### Raw data ###

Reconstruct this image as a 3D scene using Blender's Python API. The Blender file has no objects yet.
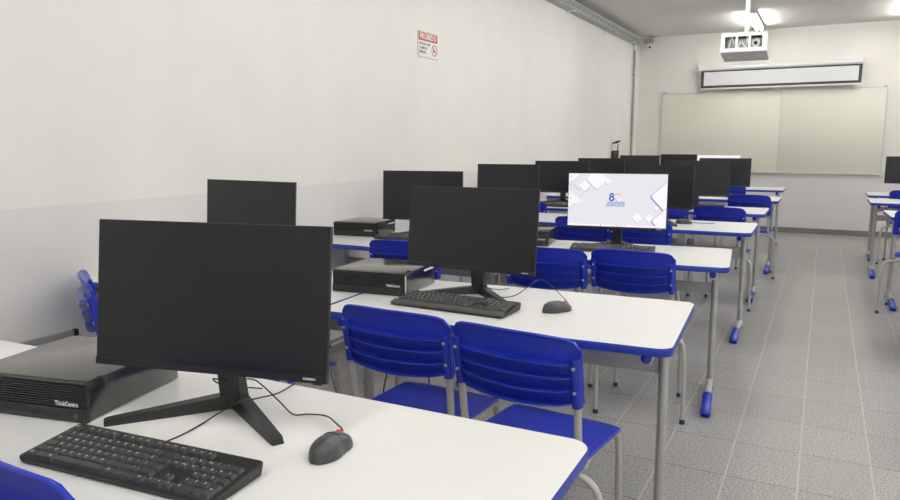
import bpy, bmesh, math, random
from mathutils import Vector, Matrix
random.seed(7)
PI = math.pi
R = math.radians
sc = bpy.context.scene
COL = sc.collection

# ------------------------------------------------------------------ materials
def mat(name, col, rough=.5, metal=0, var=0, vscale=20, bump=0, bscale=200, spec=.5, coat=0):
    m = bpy.data.materials.new(name); m.use_nodes = True
    nt = m.node_tree; b = nt.nodes['Principled BSDF']
    b.inputs['Base Color'].default_value = (*col, 1)
    b.inputs['Roughness'].default_value = rough
    b.inputs['Metallic'].default_value = metal
    b.inputs['Specular IOR Level'].default_value = spec
    b.inputs['Coat Weight'].default_value = coat
    tc = nt.nodes.new('ShaderNodeTexCoord')
    if var:
        n = nt.nodes.new('ShaderNodeTexNoise'); n.inputs['Scale'].default_value = vscale
        n.inputs['Detail'].default_value = 5
        nt.links.new(tc.outputs['Object'], n.inputs['Vector'])
        mx = nt.nodes.new('ShaderNodeMix'); mx.data_type = 'RGBA'
        mx.inputs[6].default_value = (*[c * (1 - var) for c in col], 1)
        mx.inputs[7].default_value = (*[min(1, c * (1 + var)) for c in col], 1)
        nt.links.new(n.outputs['Fac'], mx.inputs[0])
        nt.links.new(mx.outputs[2], b.inputs['Base Color'])
    if bump:
        n2 = nt.nodes.new('ShaderNodeTexNoise'); n2.inputs['Scale'].default_value = bscale
        n2.inputs['Detail'].default_value = 3
        nt.links.new(tc.outputs['Object'], n2.inputs['Vector'])
        bp = nt.nodes.new('ShaderNodeBump'); bp.inputs['Strength'].default_value = bump
        bp.inputs['Distance'].default_value = .002
        nt.links.new(n2.outputs['Fac'], bp.inputs['Height'])
        nt.links.new(bp.outputs['Normal'], b.inputs['Normal'])
    return m

def emis(name, col, s):
    m = bpy.data.materials.new(name); m.use_nodes = True
    nt = m.node_tree; nt.nodes.remove(nt.nodes['Principled BSDF'])
    e = nt.nodes.new('ShaderNodeEmission'); e.inputs[0].default_value = (*col, 1); e.inputs[1].default_value = s
    nt.links.new(e.outputs[0], nt.nodes['Material Output'].inputs[0])
    return m

M = {}
M['laminate'] = mat('white_laminate', (.78, .78, .765), .32, var=.015, vscale=6, bump=.04, bscale=900)
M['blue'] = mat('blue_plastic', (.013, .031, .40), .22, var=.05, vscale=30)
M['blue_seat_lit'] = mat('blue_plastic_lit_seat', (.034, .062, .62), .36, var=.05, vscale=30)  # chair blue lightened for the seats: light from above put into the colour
M['blue_edge'] = mat('blue_edge_band', (.014, .038, .36), .35)
M['steel'] = mat('grey_painted_steel', (.43, .43, .41), .38, metal=.15, var=.03)
M['steel_light'] = mat('light_grey_painted_tube', (.46, .455, .43), .36, metal=.1, var=.03)
M['cap_navy'] = mat('navy_foot_cap', (.012, .018, .10), .4)
M['rivet'] = mat('zinc_rivet', (.55, .56, .62), .35, metal=.8)
M['black'] = mat('black_plastic', (.014, .014, .016), .42, bump=.1, bscale=700)
M['black_soft'] = mat('black_textured_plastic', (.017, .017, .019), .55, bump=.15, bscale=900)
M['screen_off'] = mat('unlit_matte_screen', (.0105, .0120, .0155), .24, spec=.42)
M['chin'] = mat('black_bezel', (.010, .010, .014), .35)
M['case'] = mat('black_case_steel', (.013, .013, .013), .20, bump=.06, bscale=800, spec=.9, coat=.4)
M['case_side'] = mat('black_case_front', (.015, .015, .017), .42)
M['port'] = mat('port_black', (.004, .004, .004), .5)
M['logo'] = mat('silver_print', (.75, .74, .70), .4)
M['key'] = mat('key_plastic', (.036, .036, .037), .45, var=.06)
M['legend'] = mat('white_key_print', (.78, .78, .78), .5)
M['kb'] = mat('keyboard_base', (.014, .014, .015), .5)
M['palm'] = mat('keyboard_palm_rest', (.060, .060, .060), .55)
M['mouse'] = mat('dark_grey_mouse_shell', (.045, .046, .05), .33)
M['red'] = mat('red_wheel', (.65, .04, .02), .4)
M['cable'] = mat('black_cable', (.012, .012, .013), .5)
M['cable_grey'] = mat('grey_cable', (.25, .25, .25), .5)
M['label_white'] = mat('white_label', (.78, .78, .78), .45)
M['gal'] = mat('galvanised_steel', (.36, .38, .375), .42, metal=.55, var=.15, vscale=15)
M['slot'] = mat('tray_slot', (.20, .21, .21), .6)
M['conduit'] = mat('grey_conduit', (.33, .33, .31), .5)
M['white_plastic'] = mat('white_plastic', (.78, .77, .73), .4)
M['white_metal'] = mat('white_painted_metal', (.74, .74, .74), .4)
M['grey_panel'] = mat('grey_cage_bottom', (.52, .52, .52), .5)
M['proj_dark'] = mat('projector_grey', (.36, .36, .37), .45, var=.3, vscale=18)
M['board'] = mat('cream_white_board', (.76, .755, .66), .22, var=.012, vscale=3)
M['alu'] = mat('aluminium_trim', (.66, .655, .60), .38, metal=.3)
M['screen_cloth'] = mat('white_screen_cloth', (.72, .725, .75), .8)
M['screen_border'] = mat('black_screen_border', (.05, .05, .055), .7)
M['brown'] = mat('brown_holder', (.075, .038, .030), .55, var=.2)
M['sign_white'] = mat('sign_white', (.74, .73, .72), .5)
M['sign_grey'] = mat('sign_backing_grey', (.38, .38, .36), .6)
M['sign_red'] = mat('sign_red', (.42, .06, .055), .5)
M['sign_ink'] = mat('sign_ink', (.05, .05, .06), .6)
M['lens'] = mat('camera_lens', (.005, .005, .006), .1)
M['tube'] = emis('fluorescent_tube', (1.0, .985, .955), 59.5)

# wall with a grey painted dado below the height zline (object coordinates = world)
def wall_mat(name, top, low, zline):
    m = bpy.data.materials.new(name); m.use_nodes = True
    nt = m.node_tree; b = nt.nodes['Principled BSDF']
    b.inputs['Roughness'].default_value = .62
    b.inputs['Specular IOR Level'].default_value = .35
    tc = nt.nodes.new('ShaderNodeTexCoord')
    sx = nt.nodes.new('ShaderNodeSeparateXYZ'); nt.links.new(tc.outputs['Object'], sx.inputs[0])
    nz = nt.nodes.new('ShaderNodeTexNoise'); nz.inputs['Scale'].default_value = 3; nz.inputs['Detail'].default_value = 6
    nt.links.new(tc.outputs['Object'], nz.inputs['Vector'])
    wv = nt.nodes.new('ShaderNodeMath'); wv.operation = 'MULTIPLY_ADD'
    wv.inputs[1].default_value = .006; wv.inputs[2].default_value = zline - .003
    nt.links.new(nz.outputs['Fac'], wv.inputs[0])
    gt = nt.nodes.new('ShaderNodeMath'); gt.operation = 'GREATER_THAN'
    nt.links.new(sx.outputs['Z'], gt.inputs[0]); nt.links.new(wv.outputs[0], gt.inputs[1])
    mx = nt.nodes.new('ShaderNodeMix'); mx.data_type = 'RGBA'
    mx.inputs[6].default_value = (*low, 1); mx.inputs[7].default_value = (*top, 1)
    nt.links.new(gt.outputs[0], mx.inputs[0])
    mr = nt.nodes.new('ShaderNodeMapRange')
    mr.inputs['From Min'].default_value = .3; mr.inputs['From Max'].default_value = .7
    mr.inputs['To Min'].default_value = .975; mr.inputs['To Max'].default_value = 1.02
    nt.links.new(nz.outputs['Fac'], mr.inputs['Value'])
    ml = nt.nodes.new('ShaderNodeMix'); ml.data_type = 'RGBA'; ml.blend_type = 'MULTIPLY'; ml.inputs[0].default_value = 1
    nt.links.new(mx.outputs[2], ml.inputs[6]); nt.links.new(mr.outputs['Result'], ml.inputs[7])
    nt.links.new(ml.outputs[2], b.inputs['Base Color'])
    n2 = nt.nodes.new('ShaderNodeTexNoise'); n2.inputs['Scale'].default_value = 14; n2.inputs['Detail'].default_value = 8
    nt.links.new(tc.outputs['Object'], n2.inputs['Vector'])
    bp = nt.nodes.new('ShaderNodeBump'); bp.inputs['Strength'].default_value = .10; bp.inputs['Distance'].default_value = .01
    nt.links.new(n2.outputs['Fac'], bp.inputs['Height']); nt.links.new(bp.outputs['Normal'], b.inputs['Normal'])
    return m
M['wall'] = wall_mat('painted_wall_two_tone', (.74, .728, .69), (.675, .660, .650), 1.092)
M['wall_back'] = wall_mat('painted_back_wall', (.80, .775, .725), (.74, .72, .735), .93)
M['ceiling'] = mat('painted_ceiling', (.68, .675, .65), .8, var=.02, vscale=1.5, bump=.1, bscale=20)

def floor_mat():
    m = bpy.data.materials.new('grey_speckled_tiles'); m.use_nodes = True
    nt = m.node_tree; b = nt.nodes['Principled BSDF']; L = nt.links.new
    tc = nt.nodes.new('ShaderNodeTexCoord'); sx = nt.nodes.new('ShaderNodeSeparateXYZ')
    L(tc.outputs['Object'], sx.inputs[0])
    def math_(op, a, c=None, d=None):
        n = nt.nodes.new('ShaderNodeMath'); n.operation = op
        for i, v in enumerate((a, c, d)):
            if v is None: continue
            if isinstance(v, (int, float)): n.inputs[i].default_value = v
            else: L(v, n.inputs[i])
        return n.outputs[0]
    def dist(axis, off, pitch):
        t = math_('DIVIDE', math_('SUBTRACT', axis, off), pitch)
        f = math_('FRACT', t)
        dmin = math_('MINIMUM', f, math_('SUBTRACT', 1.0, f))
        return math_('MULTIPLY', dmin, pitch), math_('FLOOR', t)
    dx, ix = dist(sx.outputs['X'], 2.4706, .2646)
    dy, iy = dist(sx.outputs['Y'], 3.264, .366)
    gx = math_('LESS_THAN', dx, .0036)
    gy = math_('LESS_THAN', dy, .0028)
    n1 = nt.nodes.new('ShaderNodeTexNoise'); n1.inputs['Scale'].default_value = 120; n1.inputs['Detail'].default_value = 8; n1.inputs['Roughness'].default_value = .75
    L(tc.outputs['Object'], n1.inputs['Vector'])
    cr = nt.nodes.new('ShaderNodeValToRGB')
    cr.color_ramp.elements[0].position = .33; cr.color_ramp.elements[0].color = (.195, .19, .179, 1)
    cr.color_ramp.elements[1].position = .66; cr.color_ramp.elements[1].color = (.47, .46, .438, 1)
    L(n1.outputs['Fac'], cr.inputs[0])
    wn = nt.nodes.new('ShaderNodeTexWhiteNoise'); wn.noise_dimensions = '2D'
    cb = nt.nodes.new('ShaderNodeCombineXYZ'); L(ix, cb.inputs[0]); L(iy, cb.inputs[1]); L(cb.outputs[0], wn.inputs['Vector'])
    mr = nt.nodes.new('ShaderNodeMapRange'); mr.inputs['To Min'].default_value = .93; mr.inputs['To Max'].default_value = 1.05
    L(wn.outputs['Value'], mr.inputs['Value'])
    ml = nt.nodes.new('ShaderNodeMix'); ml.data_type = 'RGBA'; ml.blend_type = 'MULTIPLY'; ml.inputs[0].default_value = 1
    L(cr.outputs[0], ml.inputs[6]); L(mr.outputs['Result'], ml.inputs[7])
    g1 = nt.nodes.new('ShaderNodeMix'); g1.data_type = 'RGBA'; L(gy, g1.inputs[0]); L(ml.outputs[2], g1.inputs[6]); g1.inputs[7].default_value = (.15, .14, .12, 1)
    g2 = nt.nodes.new('ShaderNodeMix'); g2.data_type = 'RGBA'; L(gx, g2.inputs[0]); L(g1.outputs[2], g2.inputs[6]); g2.inputs[7].default_value = (.50, .46, .385, 1)
    L(g2.outputs[2], b.inputs['Base Color'])
    rr = nt.nodes.new('ShaderNodeMapRange'); rr.inputs['To Min'].default_value = .20; rr.inputs['To Max'].default_value = .36
    L(n1.outputs['Fac'], rr.inputs['Value']); L(rr.outputs['Result'], b.inputs['Roughness'])
    bp = nt.nodes.new('ShaderNodeBump'); bp.inputs['Strength'].default_value = .35; bp.inputs['Distance'].default_value = .004
    L(n1.outputs['Fac'], bp.inputs['Height']); L(bp.outputs['Normal'], b.inputs['Normal'])
    return m
M['floor'] = floor_mat()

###

Find the lines above holding the word "scene" and show them.

▶ [Completed exercise]
Reconstruct this image as a 3D scene using Blender's Python API. The Blender file has no objects yet.
sc = bpy.context.scene